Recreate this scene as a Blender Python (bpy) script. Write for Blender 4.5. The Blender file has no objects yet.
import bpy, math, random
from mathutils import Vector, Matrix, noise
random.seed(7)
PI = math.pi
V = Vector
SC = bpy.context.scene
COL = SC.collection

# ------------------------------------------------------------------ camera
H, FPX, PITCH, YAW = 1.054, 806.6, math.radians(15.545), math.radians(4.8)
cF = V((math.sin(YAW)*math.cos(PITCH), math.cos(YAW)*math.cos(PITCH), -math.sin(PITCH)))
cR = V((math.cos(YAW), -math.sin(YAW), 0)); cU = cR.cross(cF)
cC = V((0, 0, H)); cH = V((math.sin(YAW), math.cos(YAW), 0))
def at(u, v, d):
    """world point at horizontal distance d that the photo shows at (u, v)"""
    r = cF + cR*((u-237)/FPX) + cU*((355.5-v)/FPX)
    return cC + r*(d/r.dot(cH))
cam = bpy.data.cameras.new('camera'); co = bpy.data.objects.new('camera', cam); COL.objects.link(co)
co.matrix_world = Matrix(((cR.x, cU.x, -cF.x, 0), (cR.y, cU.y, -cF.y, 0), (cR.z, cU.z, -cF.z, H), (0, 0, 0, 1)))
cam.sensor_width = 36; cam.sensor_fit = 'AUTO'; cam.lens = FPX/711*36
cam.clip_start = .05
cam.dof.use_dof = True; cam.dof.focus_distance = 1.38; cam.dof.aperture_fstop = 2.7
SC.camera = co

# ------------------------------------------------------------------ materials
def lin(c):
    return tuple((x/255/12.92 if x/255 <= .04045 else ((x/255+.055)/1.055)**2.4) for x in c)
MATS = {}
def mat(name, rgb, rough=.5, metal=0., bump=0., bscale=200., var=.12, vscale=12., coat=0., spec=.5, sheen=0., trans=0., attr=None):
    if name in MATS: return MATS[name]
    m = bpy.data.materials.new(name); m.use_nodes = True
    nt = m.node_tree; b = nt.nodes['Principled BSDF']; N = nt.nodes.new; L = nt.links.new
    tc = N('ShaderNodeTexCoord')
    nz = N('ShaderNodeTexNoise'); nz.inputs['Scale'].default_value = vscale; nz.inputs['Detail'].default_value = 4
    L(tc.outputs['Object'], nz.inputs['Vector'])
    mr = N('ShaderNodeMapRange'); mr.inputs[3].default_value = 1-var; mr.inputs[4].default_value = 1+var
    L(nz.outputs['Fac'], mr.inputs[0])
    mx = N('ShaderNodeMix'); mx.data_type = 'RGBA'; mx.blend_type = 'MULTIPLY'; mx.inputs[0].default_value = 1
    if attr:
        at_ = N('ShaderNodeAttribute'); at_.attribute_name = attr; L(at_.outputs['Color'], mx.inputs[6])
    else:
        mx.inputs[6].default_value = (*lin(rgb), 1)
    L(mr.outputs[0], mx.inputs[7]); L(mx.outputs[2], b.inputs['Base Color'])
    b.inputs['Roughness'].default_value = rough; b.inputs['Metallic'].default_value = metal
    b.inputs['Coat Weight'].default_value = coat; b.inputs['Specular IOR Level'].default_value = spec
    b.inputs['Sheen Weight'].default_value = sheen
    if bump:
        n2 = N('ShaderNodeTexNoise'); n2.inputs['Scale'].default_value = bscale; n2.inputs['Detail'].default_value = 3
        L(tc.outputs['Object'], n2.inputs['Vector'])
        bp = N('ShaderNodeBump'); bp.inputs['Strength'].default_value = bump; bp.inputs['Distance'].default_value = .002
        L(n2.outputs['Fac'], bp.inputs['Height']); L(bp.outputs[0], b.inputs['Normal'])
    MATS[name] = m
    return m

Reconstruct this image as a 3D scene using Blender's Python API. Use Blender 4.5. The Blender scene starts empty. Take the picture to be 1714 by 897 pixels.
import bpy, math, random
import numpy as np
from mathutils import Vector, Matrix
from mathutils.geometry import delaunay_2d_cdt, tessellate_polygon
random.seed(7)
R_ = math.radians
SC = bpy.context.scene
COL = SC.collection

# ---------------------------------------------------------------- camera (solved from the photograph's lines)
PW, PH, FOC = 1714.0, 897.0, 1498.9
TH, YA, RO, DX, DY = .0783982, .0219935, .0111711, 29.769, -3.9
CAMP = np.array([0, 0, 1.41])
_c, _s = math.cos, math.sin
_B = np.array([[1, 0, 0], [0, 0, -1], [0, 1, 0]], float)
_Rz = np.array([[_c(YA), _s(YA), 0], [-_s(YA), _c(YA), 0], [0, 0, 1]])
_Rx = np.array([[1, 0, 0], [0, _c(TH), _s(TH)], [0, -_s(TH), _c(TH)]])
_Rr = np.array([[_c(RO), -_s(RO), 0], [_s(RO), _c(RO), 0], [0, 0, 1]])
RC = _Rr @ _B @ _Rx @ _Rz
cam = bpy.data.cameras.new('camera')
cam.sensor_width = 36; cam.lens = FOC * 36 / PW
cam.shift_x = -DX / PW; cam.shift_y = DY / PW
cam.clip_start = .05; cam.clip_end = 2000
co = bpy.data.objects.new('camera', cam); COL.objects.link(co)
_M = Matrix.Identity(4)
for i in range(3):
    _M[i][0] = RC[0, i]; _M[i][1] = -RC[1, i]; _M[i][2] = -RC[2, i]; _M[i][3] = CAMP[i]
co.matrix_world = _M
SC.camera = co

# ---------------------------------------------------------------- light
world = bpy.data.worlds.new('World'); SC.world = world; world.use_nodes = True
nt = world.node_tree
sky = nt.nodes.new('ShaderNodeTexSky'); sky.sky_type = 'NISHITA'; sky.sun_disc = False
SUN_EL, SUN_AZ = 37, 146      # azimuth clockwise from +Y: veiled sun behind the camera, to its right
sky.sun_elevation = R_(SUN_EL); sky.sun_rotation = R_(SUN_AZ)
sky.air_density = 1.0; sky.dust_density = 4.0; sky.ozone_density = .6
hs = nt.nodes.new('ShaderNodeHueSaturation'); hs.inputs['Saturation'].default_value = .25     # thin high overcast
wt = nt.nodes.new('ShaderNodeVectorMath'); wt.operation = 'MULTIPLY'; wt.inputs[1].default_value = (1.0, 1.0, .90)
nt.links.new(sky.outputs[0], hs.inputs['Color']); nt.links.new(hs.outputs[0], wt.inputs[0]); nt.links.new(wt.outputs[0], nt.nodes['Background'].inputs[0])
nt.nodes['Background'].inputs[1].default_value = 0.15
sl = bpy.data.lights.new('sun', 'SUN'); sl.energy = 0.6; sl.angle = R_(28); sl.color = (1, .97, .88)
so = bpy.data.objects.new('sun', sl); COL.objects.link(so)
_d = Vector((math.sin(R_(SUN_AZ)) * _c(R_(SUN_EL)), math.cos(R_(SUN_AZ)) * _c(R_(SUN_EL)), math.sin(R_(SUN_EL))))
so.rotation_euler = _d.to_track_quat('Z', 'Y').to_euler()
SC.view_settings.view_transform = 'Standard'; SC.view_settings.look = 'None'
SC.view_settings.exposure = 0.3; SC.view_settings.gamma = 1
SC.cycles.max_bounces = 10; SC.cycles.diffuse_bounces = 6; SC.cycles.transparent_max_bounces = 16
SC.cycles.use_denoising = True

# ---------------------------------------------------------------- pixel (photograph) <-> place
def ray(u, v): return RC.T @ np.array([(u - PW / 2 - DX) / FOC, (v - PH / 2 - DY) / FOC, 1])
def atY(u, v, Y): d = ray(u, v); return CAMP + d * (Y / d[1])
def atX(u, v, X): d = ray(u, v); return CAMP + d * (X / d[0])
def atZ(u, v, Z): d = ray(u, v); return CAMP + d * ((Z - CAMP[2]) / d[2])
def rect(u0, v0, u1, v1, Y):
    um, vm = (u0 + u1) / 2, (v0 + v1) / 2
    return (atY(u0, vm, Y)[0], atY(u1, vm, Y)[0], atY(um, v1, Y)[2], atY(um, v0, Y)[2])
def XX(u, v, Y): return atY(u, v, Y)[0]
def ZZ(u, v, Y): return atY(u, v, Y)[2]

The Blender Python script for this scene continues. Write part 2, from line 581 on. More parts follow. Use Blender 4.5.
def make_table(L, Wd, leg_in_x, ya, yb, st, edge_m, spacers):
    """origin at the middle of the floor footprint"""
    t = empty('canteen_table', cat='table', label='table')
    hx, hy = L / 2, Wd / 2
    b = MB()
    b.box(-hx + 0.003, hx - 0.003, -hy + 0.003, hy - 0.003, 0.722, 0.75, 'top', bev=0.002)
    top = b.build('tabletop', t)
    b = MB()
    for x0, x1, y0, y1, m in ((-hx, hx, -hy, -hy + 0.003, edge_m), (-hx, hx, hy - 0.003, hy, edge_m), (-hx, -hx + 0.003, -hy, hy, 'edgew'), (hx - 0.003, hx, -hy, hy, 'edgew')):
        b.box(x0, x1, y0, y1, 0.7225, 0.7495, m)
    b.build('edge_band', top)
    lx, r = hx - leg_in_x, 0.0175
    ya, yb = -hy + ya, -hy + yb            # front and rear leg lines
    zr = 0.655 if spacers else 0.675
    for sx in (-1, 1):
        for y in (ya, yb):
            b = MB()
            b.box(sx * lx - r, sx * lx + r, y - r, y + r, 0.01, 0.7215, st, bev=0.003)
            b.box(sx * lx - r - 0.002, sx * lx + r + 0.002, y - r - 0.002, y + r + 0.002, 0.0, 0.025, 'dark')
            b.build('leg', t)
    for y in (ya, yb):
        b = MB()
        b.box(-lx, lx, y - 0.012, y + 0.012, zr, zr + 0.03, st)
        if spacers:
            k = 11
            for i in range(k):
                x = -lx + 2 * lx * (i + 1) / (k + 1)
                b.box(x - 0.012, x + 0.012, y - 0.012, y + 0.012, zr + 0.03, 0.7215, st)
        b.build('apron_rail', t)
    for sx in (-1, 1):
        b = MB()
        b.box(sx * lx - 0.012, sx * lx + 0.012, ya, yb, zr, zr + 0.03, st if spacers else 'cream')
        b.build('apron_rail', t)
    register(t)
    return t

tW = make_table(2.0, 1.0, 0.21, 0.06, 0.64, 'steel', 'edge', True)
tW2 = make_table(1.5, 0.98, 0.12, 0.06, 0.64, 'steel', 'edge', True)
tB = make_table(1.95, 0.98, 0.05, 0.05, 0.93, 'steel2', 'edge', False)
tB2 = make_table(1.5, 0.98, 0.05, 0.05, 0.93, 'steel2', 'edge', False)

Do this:
Starting at the line that contains "The Blender Python", quote each remaining line of the entries above, unchanged.

Answer to the task:
The Blender Python script for this scene continues. Write part 2, from line 581 on. More parts follow. Use Blender 4.5.
def make_table(L, Wd, leg_in_x, ya, yb, st, edge_m, spacers):
    """origin at the middle of the floor footprint"""
    t = empty('canteen_table', cat='table', label='table')
    hx, hy = L / 2, Wd / 2
    b = MB()
    b.box(-hx + 0.003, hx - 0.003, -hy + 0.003, hy - 0.003, 0.722, 0.75, 'top', bev=0.002)
    top = b.build('tabletop', t)
    b = MB()
    for x0, x1, y0, y1, m in ((-hx, hx, -hy, -hy + 0.003, edge_m), (-hx, hx, hy - 0.003, hy, edge_m), (-hx, -hx + 0.003, -hy, hy, 'edgew'), (hx - 0.003, hx, -hy, hy, 'edgew')):
        b.box(x0, x1, y0, y1, 0.7225, 0.7495, m)
    b.build('edge_band', top)
    lx, r = hx - leg_in_x, 0.0175
    ya, yb = -hy + ya, -hy + yb            # front and rear leg lines
    zr = 0.655 if spacers else 0.675
    for sx in (-1, 1):
        for y in (ya, yb):
            b = MB()
            b.box(sx * lx - r, sx * lx + r, y - r, y + r, 0.01, 0.7215, st, bev=0.003)
            b.box(sx * lx - r - 0.002, sx * lx + r + 0.002, y - r - 0.002, y + r + 0.002, 0.0, 0.025, 'dark')
            b.build('leg', t)
    for y in (ya, yb):
        b = MB()
        b.box(-lx, lx, y - 0.012, y + 0.012, zr, zr + 0.03, st)
        if spacers:
            k = 11
            for i in range(k):
                x = -lx + 2 * lx * (i + 1) / (k + 1)
                b.box(x - 0.012, x + 0.012, y - 0.012, y + 0.012, zr + 0.03, 0.7215, st)
        b.build('apron_rail', t)
    for sx in (-1, 1):
        b = MB()
        b.box(sx * lx - 0.012, sx * lx + 0.012, ya, yb, zr, zr + 0.03, st if spacers else 'cream')
        b.build('apron_rail', t)
    register(t)
    return t

tW = make_table(2.0, 1.0, 0.21, 0.06, 0.64, 'steel', 'edge', True)
tW2 = make_table(1.5, 0.98, 0.12, 0.06, 0.64, 'steel', 'edge', True)
tB = make_table(1.95, 0.98, 0.05, 0.05, 0.93, 'steel2', 'edge', False)
tB2 = make_table(1.5, 0.98, 0.05, 0.05, 0.93, 'steel2', 'edge', False)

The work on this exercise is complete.